SET PROBLEM |
Extract each record and reproduce it exactly.

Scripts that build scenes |
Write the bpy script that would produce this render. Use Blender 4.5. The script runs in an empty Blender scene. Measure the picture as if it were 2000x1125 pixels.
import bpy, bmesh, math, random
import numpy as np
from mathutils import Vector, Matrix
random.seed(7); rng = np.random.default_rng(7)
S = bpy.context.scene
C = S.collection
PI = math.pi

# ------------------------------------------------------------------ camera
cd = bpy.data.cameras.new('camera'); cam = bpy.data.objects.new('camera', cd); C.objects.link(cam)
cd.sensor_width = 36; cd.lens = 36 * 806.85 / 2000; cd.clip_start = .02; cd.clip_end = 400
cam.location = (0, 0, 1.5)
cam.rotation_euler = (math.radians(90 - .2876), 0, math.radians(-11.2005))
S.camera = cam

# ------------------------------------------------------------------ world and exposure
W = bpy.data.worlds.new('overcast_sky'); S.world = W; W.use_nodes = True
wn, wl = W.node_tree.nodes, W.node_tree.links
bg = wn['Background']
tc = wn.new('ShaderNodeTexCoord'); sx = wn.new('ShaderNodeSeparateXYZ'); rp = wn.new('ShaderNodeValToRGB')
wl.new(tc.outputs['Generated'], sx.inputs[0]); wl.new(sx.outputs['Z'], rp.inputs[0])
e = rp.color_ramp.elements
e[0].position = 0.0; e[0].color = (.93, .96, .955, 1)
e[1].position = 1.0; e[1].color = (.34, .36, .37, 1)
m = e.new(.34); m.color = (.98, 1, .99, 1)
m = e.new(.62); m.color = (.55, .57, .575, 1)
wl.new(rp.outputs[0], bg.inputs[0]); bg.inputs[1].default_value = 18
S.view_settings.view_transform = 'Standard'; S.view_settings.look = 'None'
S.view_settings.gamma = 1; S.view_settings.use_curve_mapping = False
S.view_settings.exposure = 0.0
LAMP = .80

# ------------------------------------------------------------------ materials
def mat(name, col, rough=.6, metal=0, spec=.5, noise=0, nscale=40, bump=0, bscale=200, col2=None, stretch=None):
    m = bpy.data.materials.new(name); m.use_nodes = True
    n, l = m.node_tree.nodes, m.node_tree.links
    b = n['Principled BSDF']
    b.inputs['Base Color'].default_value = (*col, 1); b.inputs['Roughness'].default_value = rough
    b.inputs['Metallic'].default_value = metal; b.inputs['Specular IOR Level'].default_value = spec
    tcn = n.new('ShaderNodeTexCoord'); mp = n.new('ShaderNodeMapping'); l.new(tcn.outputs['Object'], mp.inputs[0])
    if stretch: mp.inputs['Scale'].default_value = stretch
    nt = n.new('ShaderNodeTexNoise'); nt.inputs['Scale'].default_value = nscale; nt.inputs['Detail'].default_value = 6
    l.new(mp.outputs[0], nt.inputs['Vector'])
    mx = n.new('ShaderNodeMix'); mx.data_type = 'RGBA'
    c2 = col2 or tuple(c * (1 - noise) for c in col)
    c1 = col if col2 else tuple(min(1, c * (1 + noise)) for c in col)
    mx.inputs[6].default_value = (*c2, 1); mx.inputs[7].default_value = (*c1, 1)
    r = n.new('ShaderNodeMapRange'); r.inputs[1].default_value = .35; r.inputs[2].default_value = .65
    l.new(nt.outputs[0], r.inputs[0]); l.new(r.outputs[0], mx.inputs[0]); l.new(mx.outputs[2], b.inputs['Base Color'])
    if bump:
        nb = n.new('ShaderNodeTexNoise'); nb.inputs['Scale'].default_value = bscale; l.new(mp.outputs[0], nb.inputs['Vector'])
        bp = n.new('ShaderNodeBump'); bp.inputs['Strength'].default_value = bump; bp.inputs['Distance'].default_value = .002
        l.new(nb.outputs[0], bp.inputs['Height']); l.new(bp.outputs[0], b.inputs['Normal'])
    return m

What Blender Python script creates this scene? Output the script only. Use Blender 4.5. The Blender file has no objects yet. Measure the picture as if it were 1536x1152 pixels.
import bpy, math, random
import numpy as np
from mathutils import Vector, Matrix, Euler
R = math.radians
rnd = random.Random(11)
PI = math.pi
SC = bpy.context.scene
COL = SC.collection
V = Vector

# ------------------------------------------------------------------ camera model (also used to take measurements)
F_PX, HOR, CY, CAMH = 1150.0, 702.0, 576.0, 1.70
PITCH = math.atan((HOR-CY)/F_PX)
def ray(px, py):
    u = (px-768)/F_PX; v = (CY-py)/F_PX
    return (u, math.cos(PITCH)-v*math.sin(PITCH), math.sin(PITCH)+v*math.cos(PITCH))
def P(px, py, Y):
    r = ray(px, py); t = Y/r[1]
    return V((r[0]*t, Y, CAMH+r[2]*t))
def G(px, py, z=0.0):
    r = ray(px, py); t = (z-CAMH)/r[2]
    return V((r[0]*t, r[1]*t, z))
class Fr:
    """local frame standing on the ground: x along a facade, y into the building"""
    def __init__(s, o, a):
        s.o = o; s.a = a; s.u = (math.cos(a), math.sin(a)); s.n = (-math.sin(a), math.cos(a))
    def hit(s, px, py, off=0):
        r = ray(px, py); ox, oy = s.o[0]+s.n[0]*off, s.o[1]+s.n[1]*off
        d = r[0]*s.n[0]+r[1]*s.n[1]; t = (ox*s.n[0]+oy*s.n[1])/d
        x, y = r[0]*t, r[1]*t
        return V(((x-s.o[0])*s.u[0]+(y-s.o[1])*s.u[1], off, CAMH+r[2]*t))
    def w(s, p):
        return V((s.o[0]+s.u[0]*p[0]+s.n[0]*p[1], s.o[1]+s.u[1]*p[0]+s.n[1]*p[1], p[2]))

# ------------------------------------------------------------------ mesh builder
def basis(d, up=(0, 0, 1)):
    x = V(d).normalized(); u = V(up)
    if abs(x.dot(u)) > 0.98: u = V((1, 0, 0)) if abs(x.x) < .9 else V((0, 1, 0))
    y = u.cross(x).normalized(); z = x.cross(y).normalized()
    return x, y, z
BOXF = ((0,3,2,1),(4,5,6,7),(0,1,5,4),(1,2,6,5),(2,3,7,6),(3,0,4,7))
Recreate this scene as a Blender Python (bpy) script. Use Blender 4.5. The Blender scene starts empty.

EXERCISE OUTPUT |
Write the bpy script that would produce this render. Use Blender 4.5. The script runs in an empty Blender scene. Measure the picture as if it were 2000x1125 pixels.
import bpy, bmesh, math, random
import numpy as np
from mathutils import Vector, Matrix
random.seed(7); rng = np.random.default_rng(7)
S = bpy.context.scene
C = S.collection
PI = math.pi

# ------------------------------------------------------------------ camera
cd = bpy.data.cameras.new('camera'); cam = bpy.data.objects.new('camera', cd); C.objects.link(cam)
cd.sensor_width = 36; cd.lens = 36 * 806.85 / 2000; cd.clip_start = .02; cd.clip_end = 400
cam.location = (0, 0, 1.5)
cam.rotation_euler = (math.radians(90 - .2876), 0, math.radians(-11.2005))
S.camera = cam

# ------------------------------------------------------------------ world and exposure
W = bpy.data.worlds.new('overcast_sky'); S.world = W; W.use_nodes = True
wn, wl = W.node_tree.nodes, W.node_tree.links
bg = wn['Background']
tc = wn.new('ShaderNodeTexCoord'); sx = wn.new('ShaderNodeSeparateXYZ'); rp = wn.new('ShaderNodeValToRGB')
wl.new(tc.outputs['Generated'], sx.inputs[0]); wl.new(sx.outputs['Z'], rp.inputs[0])
e = rp.color_ramp.elements
e[0].position = 0.0; e[0].color = (.93, .96, .955, 1)
e[1].position = 1.0; e[1].color = (.34, .36, .37, 1)
m = e.new(.34); m.color = (.98, 1, .99, 1)
m = e.new(.62); m.color = (.55, .57, .575, 1)
wl.new(rp.outputs[0], bg.inputs[0]); bg.inputs[1].default_value = 18
S.view_settings.view_transform = 'Standard'; S.view_settings.look = 'None'
S.view_settings.gamma = 1; S.view_settings.use_curve_mapping = False
S.view_settings.exposure = 0.0
LAMP = .80

# ------------------------------------------------------------------ materials
def mat(name, col, rough=.6, metal=0, spec=.5, noise=0, nscale=40, bump=0, bscale=200, col2=None, stretch=None):
    m = bpy.data.materials.new(name); m.use_nodes = True
    n, l = m.node_tree.nodes, m.node_tree.links
    b = n['Principled BSDF']
    b.inputs['Base Color'].default_value = (*col, 1); b.inputs['Roughness'].default_value = rough
    b.inputs['Metallic'].default_value = metal; b.inputs['Specular IOR Level'].default_value = spec
    tcn = n.new('ShaderNodeTexCoord'); mp = n.new('ShaderNodeMapping'); l.new(tcn.outputs['Object'], mp.inputs[0])
    if stretch: mp.inputs['Scale'].default_value = stretch
    nt = n.new('ShaderNodeTexNoise'); nt.inputs['Scale'].default_value = nscale; nt.inputs['Detail'].default_value = 6
    l.new(mp.outputs[0], nt.inputs['Vector'])
    mx = n.new('ShaderNodeMix'); mx.data_type = 'RGBA'
    c2 = col2 or tuple(c * (1 - noise) for c in col)
    c1 = col if col2 else tuple(min(1, c * (1 + noise)) for c in col)
    mx.inputs[6].default_value = (*c2, 1); mx.inputs[7].default_value = (*c1, 1)
    r = n.new('ShaderNodeMapRange'); r.inputs[1].default_value = .35; r.inputs[2].default_value = .65
    l.new(nt.outputs[0], r.inputs[0]); l.new(r.outputs[0], mx.inputs[0]); l.new(mx.outputs[2], b.inputs['Base Color'])
    if bump:
        nb = n.new('ShaderNodeTexNoise'); nb.inputs['Scale'].default_value = bscale; l.new(mp.outputs[0], nb.inputs['Vector'])
        bp = n.new('ShaderNodeBump'); bp.inputs['Strength'].default_value = bump; bp.inputs['Distance'].default_value = .002
        l.new(nb.outputs[0], bp.inputs['Height']); l.new(bp.outputs[0], b.inputs['Normal'])
    return m

What Blender Python script creates this scene? Output the script only. Use Blender 4.5. The Blender file has no objects yet. Measure the picture as if it were 1536x1152 pixels.
import bpy, math, random
import numpy as np
from mathutils import Vector, Matrix, Euler
R = math.radians
rnd = random.Random(11)
PI = math.pi
SC = bpy.context.scene
COL = SC.collection
V = Vector

# ------------------------------------------------------------------ camera model (also used to take measurements)
F_PX, HOR, CY, CAMH = 1150.0, 702.0, 576.0, 1.70
PITCH = math.atan((HOR-CY)/F_PX)
def ray(px, py):
    u = (px-768)/F_PX; v = (CY-py)/F_PX
    return (u, math.cos(PITCH)-v*math.sin(PITCH), math.sin(PITCH)+v*math.cos(PITCH))
def P(px, py, Y):
    r = ray(px, py); t = Y/r[1]
    return V((r[0]*t, Y, CAMH+r[2]*t))
def G(px, py, z=0.0):
    r = ray(px, py); t = (z-CAMH)/r[2]
    return V((r[0]*t, r[1]*t, z))
class Fr:
    """local frame standing on the ground: x along a facade, y into the building"""
    def __init__(s, o, a):
        s.o = o; s.a = a; s.u = (math.cos(a), math.sin(a)); s.n = (-math.sin(a), math.cos(a))
    def hit(s, px, py, off=0):
        r = ray(px, py); ox, oy = s.o[0]+s.n[0]*off, s.o[1]+s.n[1]*off
        d = r[0]*s.n[0]+r[1]*s.n[1]; t = (ox*s.n[0]+oy*s.n[1])/d
        x, y = r[0]*t, r[1]*t
        return V(((x-s.o[0])*s.u[0]+(y-s.o[1])*s.u[1], off, CAMH+r[2]*t))
    def w(s, p):
        return V((s.o[0]+s.u[0]*p[0]+s.n[0]*p[1], s.o[1]+s.u[1]*p[0]+s.n[1]*p[1], p[2]))

# ------------------------------------------------------------------ mesh builder
def basis(d, up=(0, 0, 1)):
    x = V(d).normalized(); u = V(up)
    if abs(x.dot(u)) > 0.98: u = V((1, 0, 0)) if abs(x.x) < .9 else V((0, 1, 0))
    y = u.cross(x).normalized(); z = x.cross(y).normalized()
    return x, y, z
BOXF = ((0,3,2,1),(4,5,6,7),(0,1,5,4),(1,2,6,5),(2,3,7,6),(3,0,4,7))
Recreate this scene as a Blender Python (bpy) script. Use Blender 4.5. The Blender scene starts empty.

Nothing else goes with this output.